Un altro “nuovo vizio” che potrebbe – secondo me – influenzare le scelte di un elettore è ciò che Umberto Galimberti definisce sociopatia ossia una sindrome che alla fine dell’Ottocento veniva identificata da molti psichiatri come “follia morale” oppure “imbecillità morale”. Oggi potrebbe essere definito un “vizio” perché, a differenza del passato, la sociopatia si è diffusa a macchia d’olio e sembra essere il modo di vivere di molti. Secondo lo scrittore americano Andrew Vachss, con questo modo di vivere l’individuo «segue solo i propri pensieri, procede per la sua strada, avverte solo il proprio dolore». «Sì – prosegue la descrizione di Vachss – non è forse la via giusta per sopravvivere in questo letamaio? Aspetta il tuo momento, abbassa la visiera. Non lasciare che ti leggano il cuore». A parere di Galimberti, comunque, la sociopatia «è piuttosto un’immaturità affettiva che nasconde una puerilità di fondo con conseguente indifferenza alle frustrazioni, incapacità di esprimere sentimenti positivi come simpatia e gratitudine, vita sessuale impersonale e non coinvolgente, apatia morale difficilmente incrinata da sentimenti di rimorso o di colpa, mancanza di responsabilità, falsità e insincerità, condotta antisociale…».
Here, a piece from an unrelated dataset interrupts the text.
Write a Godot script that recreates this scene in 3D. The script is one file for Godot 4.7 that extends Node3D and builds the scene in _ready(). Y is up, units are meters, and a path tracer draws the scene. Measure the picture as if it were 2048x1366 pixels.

Altro vizio dei nostri tempi che può influenzare le scelte elettorali è il diniego, ossia «un modo per mantenere segreta a noi stessi la verità che non abbiamo il coraggio di affrontare». «I mezzi di informazione – dice a questo proposito Galimberti – che ci fanno conoscere come mai prima era accaduto tutto quel che succede nel mondo, ci hanno messo nella condizione di praticare un nuovo vizio che rischia di passare inosservato perché molto diffuso, senza che la sua diffusione diminuisca di un grammo la sua tragicità. Questo vizio è il diniego, che consiste nel negare, nelle forme più svariate e ipocrite, l’esistenza di ciò che esiste e per giunta si conosce. È un vizio antico ma i mezzi di informazione lo hanno reso esponenziale».
Il diniego è molto subdolo «perché – dice il filosofo – assume forme così camuffate e per giunta così diffuse, al di là di ogni immaginazione, da risultare praticamente irriconoscibile. Basta porre attenzione ad alcune frasi o espressioni comuni quali ‘chiudere un occhio’, ‘distogliere lo sguardo’, ‘guardare dall’altra parte’, ‘mettere la testa sotto la sabbia’, ‘non sollevare la polvere’, ‘fare lo struzzo’, ‘lavare i panni sporchi in casa propria’, ‘dire una mezza verità’, per renderci conto di quanto le forme di diniego siano diffuse, e quanto devastanti siano gli effetti, nel mondo privato e in quello pubblico, di questo atteggiamento che nega ciò che esiste e che si conosce».